Uno de los recursos más poderosos de la mente es estar en disposición de “aceptar lo que llegue”; sin embargo, no creo que en este pensamiento deba ir implícita la resignación, no. Más bien, estoy convencida que alude a un particular entrenamiento de la mente y el espíritu para estar en posición de recibir lo que nos alcance, bueno o malo, y seguir de igual modo.
Ante todo, entender que la vida es global y que nosotros representamos esa gota en el océano sin la que el mar no sería el mismo pero con cuya ausencia tampoco terminará. Debemos concebirnos como esa parte del todo que tiene una fantástica e ineludible misión celular. Como si de un átomo se tratase, diminuto e indivisible, debemos aceptar nuestro ser, nuestra estancia aquí, nuestra hoja de ruta en el viaje que comenzamos con nuestro nacimiento.
Nada va a pasar si morimos en este instante.
Nada y todo.
Nada si logramos sobrevolar el significado de la existencia personal, como tal.
Nada, para que la vida continúe, para que todos los que nos conocen sigan su marcha, incluso para que lo hagan los que nos aman hasta el infinito de sus posibilidades.
Nada, para lo absolutamente trascendente que pretendemos hacer cualquier asunto que nos preocupa.
Nada, para el cíclico y eterno retorno de la noche y el día.
Nada, para el inmutable descender de la lluvia o la resplandeciente salida del sol tras ella.
Y, sin embargo, todo notará nuestra ausencia.
La propia existencia del planeta habrá terminado con una posibilidad más, la de avanzar hacia su plena evolución en un tiempo menor.
Los que nos aman no serán los mismos.
Los que nos odian, tampoco.
Ni lo serán los espacios en los que anduvimos, ni las calles que paseamos, ni el aire que rozó nuestras mejillas cuando necesitamos sentir un soplo fresco tras la batalla.
Pero, de cualquier modo, hemos de estar dispuestos a aceptar lo que venga.
A inundarnos de amor, a desbordarnos con él y a sorber la gloria trago a trago, como el mejor néctar.
También a integrar el dolor en el alma, a vestirnos de tristeza o a decir adiós a lo que tanto queremos y no podemos retener.

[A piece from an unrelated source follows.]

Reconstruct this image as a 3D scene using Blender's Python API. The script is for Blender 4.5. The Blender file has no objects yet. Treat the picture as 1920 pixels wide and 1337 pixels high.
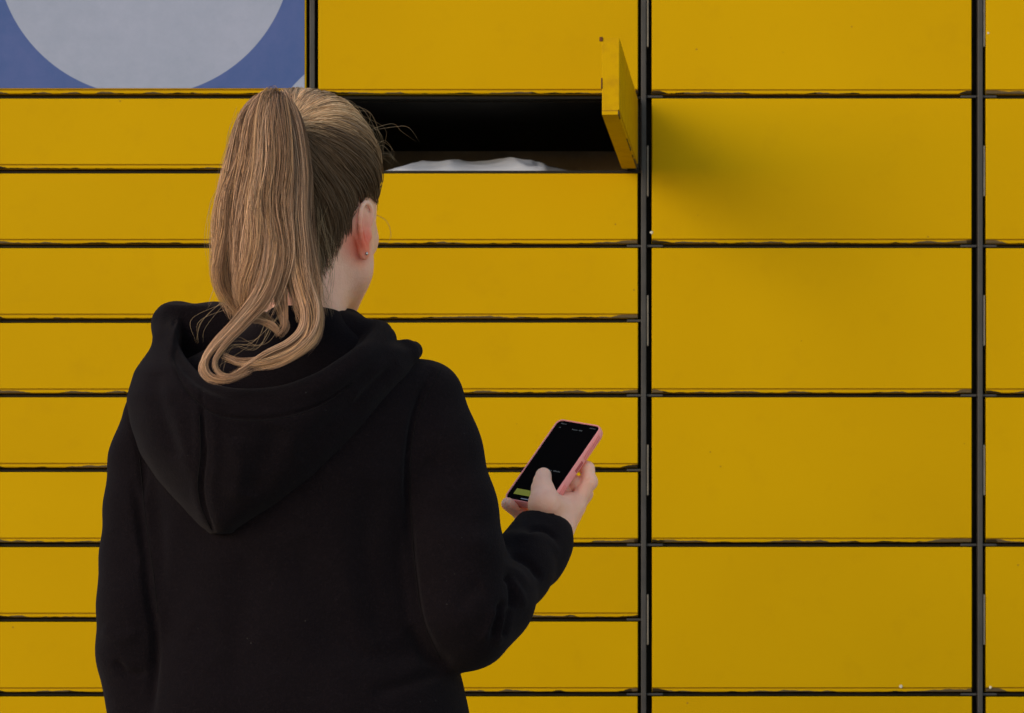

A mirar a través de la ventana y oler la tormenta, sabiendo que traerá desastres imposibles de evitar.
A cerrar los ojos y sentir que podemos caer en un sueño eterno sin pesadillas, del que no retornaremos.
A saber que todo puede pasar en cualquier momento, pero que aún así, nada detendrá la serena libertad de la vida de seguir para el resto.
Por todo ello, estemos dispuestos siempre…a aceptar lo que venga…es la única forma de poner el alma en paz.